Discuss Romeo's overtures towards Rosaline in the opening scene of Romeo and Juliet.

What a great way to describe Romeo's words in the first scene as "overtures"!  That, my friend, is truly what they are.  They form a perfect precursor to Romeo's exposition and prove him to be incurably romantic in nature!  At first, Romeo deals so far into abstraction that any audience member should be a bit befuddled as to what he means:



O me!  What fray was here?-- / Yet tell me not, for I have heard it all. / Here's much to do with hate, but more with love. / Why then, O brawling love!  O loving hate! / O anything of nothing first create!  (1.1.176-180)

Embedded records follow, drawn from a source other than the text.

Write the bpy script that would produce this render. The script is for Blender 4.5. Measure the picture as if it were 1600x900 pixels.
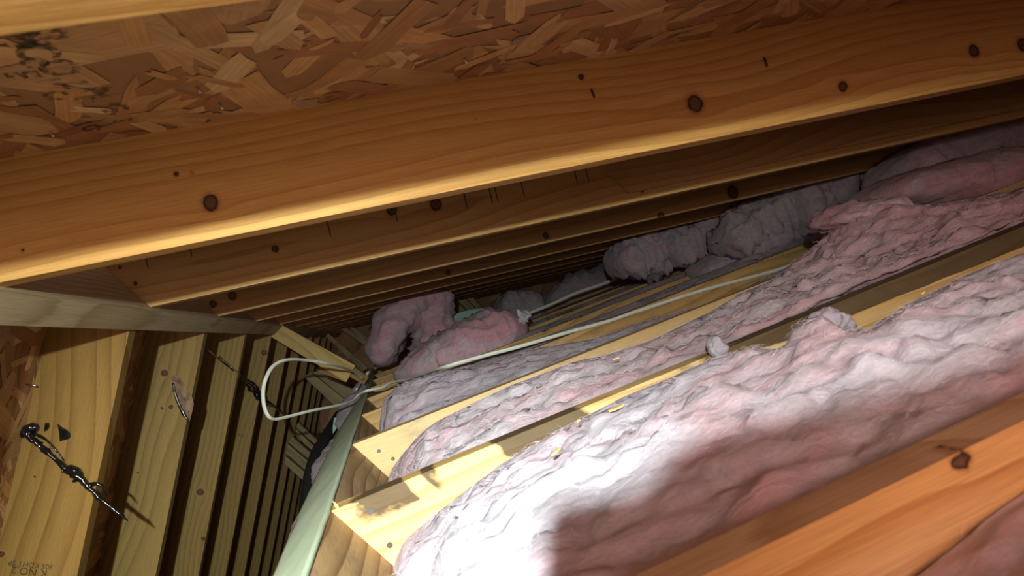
import bpy, math, random
import numpy as np
from mathutils import Vector, noise, Matrix

for o in list(bpy.data.objects): bpy.data.objects.remove(o)
SC = bpy.context.scene
COL = SC.collection
# ------------------------------------------------------------------ camera, light, exposure
CAM = np.array([0.28606, 0.0, -0.41092]); FPX = 1065.9
RV = np.array([0.66572416, -0.18121755, -0.72385879])
UV = np.array([0.72492647, -0.07290352, 0.68495744])
FV = np.array([0.17689816, 0.98073711, -0.08283577])
cd = bpy.data.cameras.new('camera'); co = bpy.data.objects.new('camera', cd); COL.objects.link(co)
co.matrix_world = Matrix(((RV[0], UV[0], -FV[0], CAM[0]), (RV[1], UV[1], -FV[1], CAM[1]), (RV[2], UV[2], -FV[2], CAM[2]), (0, 0, 0, 1)))
cd.sensor_width = 36; cd.lens = 36*FPX/1600; cd.clip_start = 0.02; cd.clip_end = 60
cd.dof.use_dof = True; cd.dof.focus_distance = 1.7; cd.dof.aperture_fstop = 9.5
SC.camera = co
SC.view_settings.view_transform = 'Standard'; SC.view_settings.look = 'None'
SC.view_settings.gamma = 1; SC.view_settings.use_curve_mapping = False
SC.view_settings.exposure = 0.0
SC.cycles.diffuse_bounces = 6; SC.cycles.max_bounces = 8
w = bpy.data.worlds.new('world'); SC.world = w; w.use_nodes = True
w.node_tree.nodes['Background'].inputs[0].default_value = (1.0, 0.60, 0.50, 1)
w.node_tree.nodes['Background'].inputs[1].default_value = 0.30
# head lamp of the person taking the photograph, a little above and behind the lens
LPOS = Vector((0.31, -0.30, -0.226)); AIM = Vector((0.0, 1.04, -0.60))
ld = bpy.data.lights.new('head_lamp', 'SPOT'); ld.energy = 88; ld.spot_size = math.radians(108); ld.spot_blend = 1.0
ld.shadow_soft_size = 0.010; ld.color = (0.92, 1.0, 0.92)
lo = bpy.data.objects.new('head_lamp', ld); COL.objects.link(lo); lo.location = LPOS
lo.rotation_euler = (AIM-LPOS).to_track_quat('-Z', 'Y').to_euler()
# narrow hot centre of the same lamp
ld2 = bpy.data.lights.new('head_lamp_centre', 'SPOT'); ld2.energy = 145; ld2.spot_size = math.radians(50); ld2.spot_blend = 1.0
ld2.shadow_soft_size = 0.010; ld2.color = (0.88, 1.0, 0.95)
lo2 = bpy.data.objects.new('head_lamp_centre', ld2); COL.objects.link(lo2); lo2.location = LPOS
lo2.rotation_euler = (AIM-LPOS).to_track_quat('-Z', 'Y').to_euler()
# area lamp added behind the camera to lift the shaded faces
ha = bpy.data.lights.new('rear_fill', 'AREA'); ha.energy = 23; ha.shape = 'RECTANGLE'; ha.size = 0.8; ha.size_y = 0.6; ha.color = (1.0, 0.64, 0.54)
ho = bpy.data.objects.new('rear_fill', ha); COL.objects.link(ho); ho.location = (0.34, -0.90, -0.16)
ho.rotation_euler = (Vector((0.30, 1.0, -0.55))-Vector((0.34, -0.90, -0.16))).to_track_quat('-Z', 'Y').to_euler()

# ------------------------------------------------------------------ frame of the attic
S = 0.6096; PT = math.radians(33.6); QT = math.radians(26.91)
TP, CP, SP = math.tan(PT), math.cos(PT), math.sin(PT)
TQ, CQ, SQ = math.tan(QT), math.cos(QT), math.sin(QT)
TH = 0.038; TW = 0.0546; ZR = -0.013
RY1 = 0.9645           # near face of the second rafter
LY2 = 1.57
XG, ZG = 0.060, -0.5208
JY2 = 1.0436           # far face of the joist under the hot spot
HR = 0.157; HRV = HR/CP
JD = 0.184; JDV = JD/CQ
EAVE = 3.55
def RY(i): return RY1+(i-1)*S
def LY(i): return LY2+(i-2)*S
def JB(j): return JY2+(j-2)*S
def JF(j): return JB(j)-TH
def ray(x, y): return (x-800)/FPX*RV-(y-450)/FPX*UV+FV
def at(x, y, Y):
    d = ray(x, y); return CAM+d*((Y-CAM[1])/d[1])
def onp(x, y, n, P0):
    d = ray(x, y); n = np.array(n, float); return CAM+d*(((np.array(P0)-CAM)@n)/(d@n))
def zr_(x): return -x*TP
def zj_(x): return ZG-(x-XG)*TQ

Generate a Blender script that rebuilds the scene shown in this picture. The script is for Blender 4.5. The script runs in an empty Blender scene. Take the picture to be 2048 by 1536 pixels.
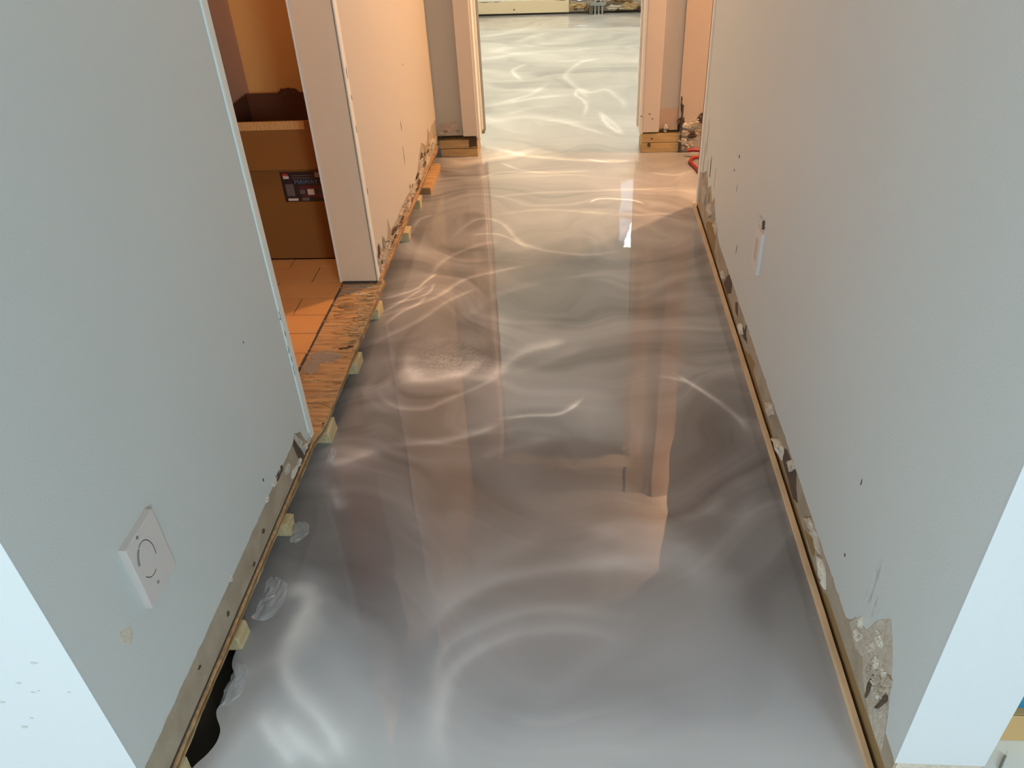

Your guess is as good as mine.  Still, it isn't long before we get more specifics as Benvolio prods Romeo further.  We learn that Rosaline will "not be hit / With Cupid's arrow" (1.1.215-216).  In other words, Romeo is in love with Rosaline, but Rosaline is not in love with him.  In my opinion, there is also a bit of controversial tone when Romeo responds to Benvolio's question about whether Rosaline has vowed to "live chaste."



She hath, and in that sparing makes huge waste; / For beauty, starved with her severity, / Cuts beauty off from all posterity. /She is too fair, too wise, wisely too fair, / To merit bliss by making me despair. / She hath forsworn to love, and in that vow / Do I live dead that live to tell it now. (1.1.225-231)



Hmmmm, is Romeo talking about marriage here?  Or is he just talking about sex?  Ha!  I venture to say he's thinking of the latter.  I can't help thinking of Billy Joel's "Virginia" lyrics:  "Come out Virginia, don't let me wait.  Catholic girls start much too late.  Sooner or later, it comes down to fate.  I might as well be the one. . . ." 


In these "overtures," in my opinion, Romeo truly proves himself to be an adolescent in the purest sense of the word.  He shows no maturity whatsoever, but puts his whole heart and soul into the moment.  This does not change one iota, even to his death.  Further, these "overtures" sound so very similar to those which he croons at Juliet, it makes one long for further study to try and prove how Romeo's love for Juliet was greater.  Well, at least his actions spoke even louder than his words, eh?